The cast of Fefu and Her Friends

Generations of playwrights and theater students have been inspired by Cuban American playwright María Irene Fornés and many of them have read her 1977 drama "Fefu and Her Friends" — but few of them have seen it, since it's rarely revived.

That's because it's a tricky production. It introduced the concept of "promenade theater" to the world, where audiences walk from scene to scene. But the Off Broadway Theatre for a New Audience took it on, and it's there in a beautifully-designed production through next weekend.
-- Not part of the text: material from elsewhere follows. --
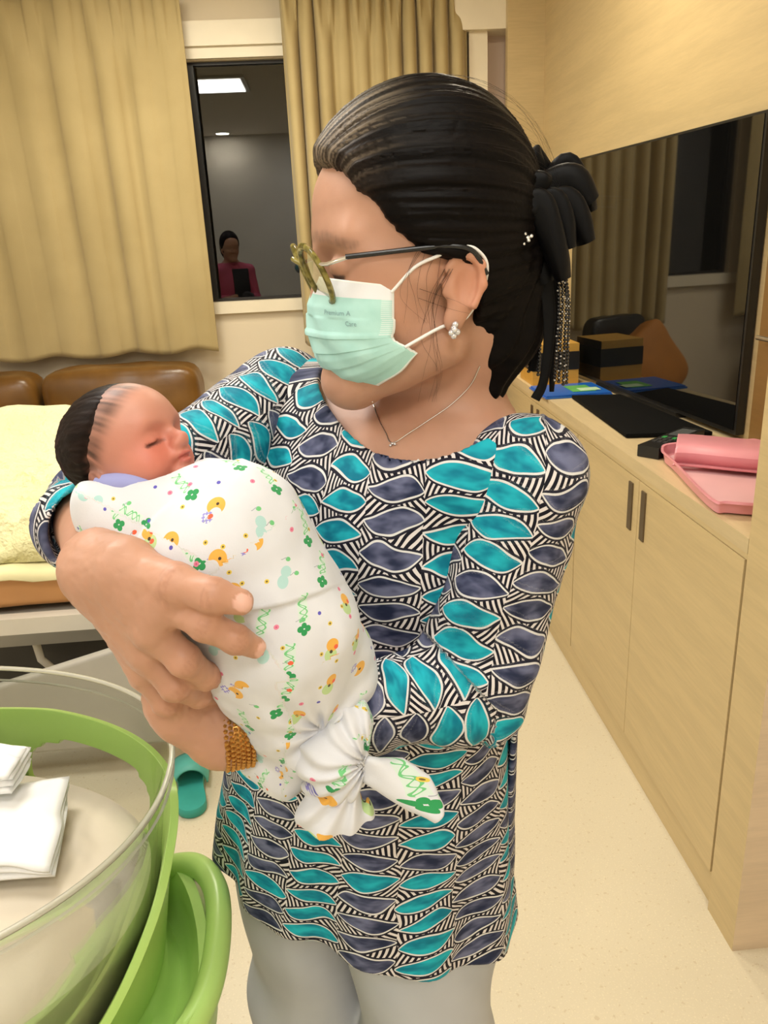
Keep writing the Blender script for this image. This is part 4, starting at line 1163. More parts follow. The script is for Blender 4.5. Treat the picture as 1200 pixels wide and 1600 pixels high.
# ---- black bow with ribbon tails and bead strands
g = G('black_satin'); n1 = g.noise(g.coord(), 500, 2.0); g.color((.003, .003, .0035)).set(Roughness=.5); g.b.inputs['Specular IOR Level'].default_value = .12; g.bump(n1, .15, .0006); M_satin = g.m
bow = thing('hair_bow', '', '', (0, 0, 0)); bow.parent = woman
for k in ('label', 'category'): del bow[k]
bow['label'] = 'large black satin bow with bead strands'
BY = .715
def ribbon_loop(name, path, widths, thick, mat, y=BY, twist=0.0, dy=0.0):
    """a ribbon folded over into a stuffed loop: flat oval section along a path seen at photo points"""
    ctr = smooth_path([at(a_, b_, y+dy*i) for i, (a_, b_) in enumerate(path)], 6)
    w = np.interp(np.linspace(0, 1, len(ctr)), np.linspace(0, 1, len(widths)), widths)
    T = np.gradient(ctr, axis=0); T /= np.linalg.norm(T, axis=1)[:, None]
    out_ = []
    for q in np.linspace(0, 2*np.pi, 20, endpoint=False):
        row = []
        for k in range(len(ctr)):
            vdir = unit(np.cross(T[k], FWD)); ddir = np.cross(vdir, T[k])
            v2 = vdir*math.cos(twist)+ddir*math.sin(twist); d2 = ddir*math.cos(twist)-vdir*math.sin(twist)
            cs, sn = math.cos(q), math.sin(q)
            tk = thick*min(1, .35+w[k]/max(widths))
            row.append(ctr[k]+v2*w[k]*math.copysign(abs(cs)**.8, cs)*.5+d2*tk*math.copysign(abs(sn)**.7, sn)*(1+.25*math.cos(2*q+k*.2)))
        out_.append(row)
    return grid_mesh(name, np.array(out_), mat, bow, closed_u=True, caps=True)
S_ = 1/1800.0
ribbon_loop('bow_loop', [(826, 318), (830, 285), (834, 250), (840, 228)], [30*S_, 40*S_, 34*S_, 8*S_], .010, M_satin, .735)
ribbon_loop('bow_loop', [(832, 316), (848, 290), (846, 262), (838, 230)], [26*S_, 36*S_, 34*S_, 10*S_], .008, M_satin, .745)
ribbon_loop('bow_loop', [(826, 320), (862, 296), (892, 290), (916, 318)], [30*S_, 56*S_, 62*S_, 42*S_], .015, M_satin, .725)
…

It tells the story of Fefu, a 1935 New England socialite and an incredibly compelling character — a kind of straight-talking, female Cary Grant. She says what she thinks, flirts with all her female friends, is unexpectedly funny and hides emotional pain within a patina of social polish. The audience starts off in her living room while the seven of them gather, and then as they break up into different groups around the house, the audience breaks into groups, too, and follows them, rotating through four scenes.

What Fornés does so wonderfully is capture how women behave during their downtime, when they're not performing for anyone and they're with people who let them be themselves. So many plays turn groups of women into cat-fight extravaganzas. Here, instead, is a squealing water fight while doing dishes. It's not sexual, it's not mean, it's just fun.  These are women who are friends, who are playful — who can sit near each other without saying much, or who can say everything they're thinking because they know someone who will understand. 
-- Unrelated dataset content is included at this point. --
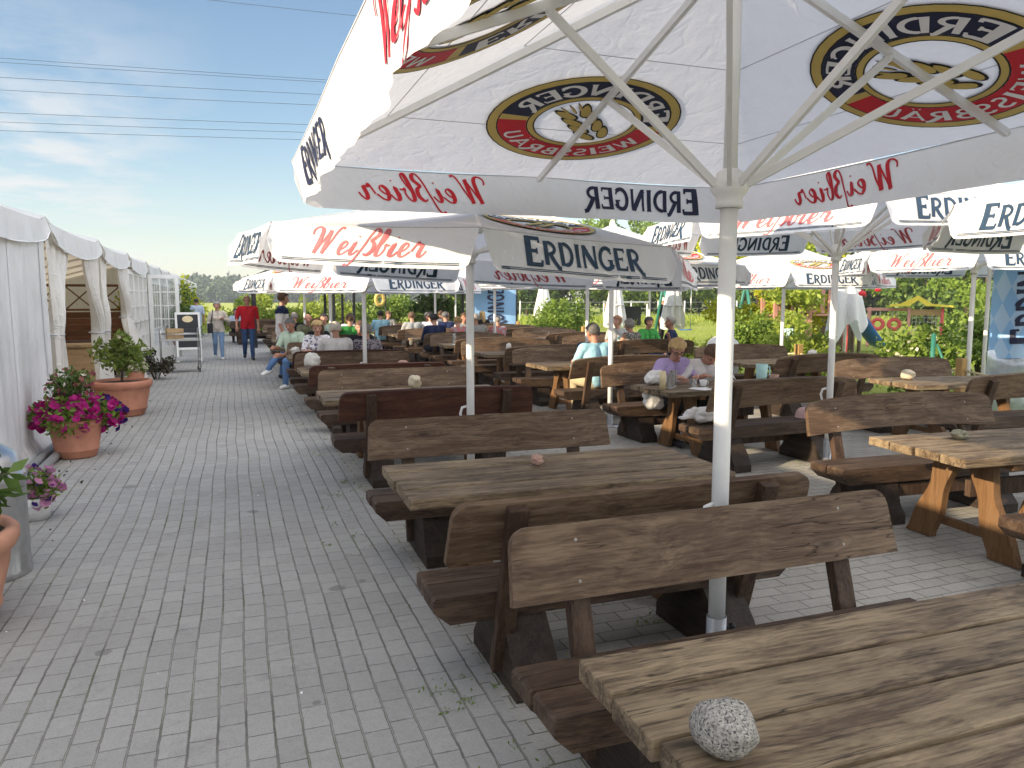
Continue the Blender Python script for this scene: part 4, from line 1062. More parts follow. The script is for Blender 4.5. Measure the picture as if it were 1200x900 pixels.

But Fornés was an avant-garde playwright who wasn't interested in a narrative, and what might have been provocative in a SoHo Loft in the 1970s is just frustrating in an Off Broadway theater. The small, one- and two-person scenes are wonderful, but when the group (and the audience) reconvenes, the show seems like it's going somewhere....and then it just doesn't. 

Instead, it feels like a wonderful house party where the audience gets to eavesdrop, make inferences, guess at relationships and outcomes. I can't imagine a stronger production of this important work. 

Fefu And Her Friends by María Irene Fornés and directed by aLileana Blain-Cruz, at Theater For a New Audience's Polonsky Shakespeare Center, through Dec. 12.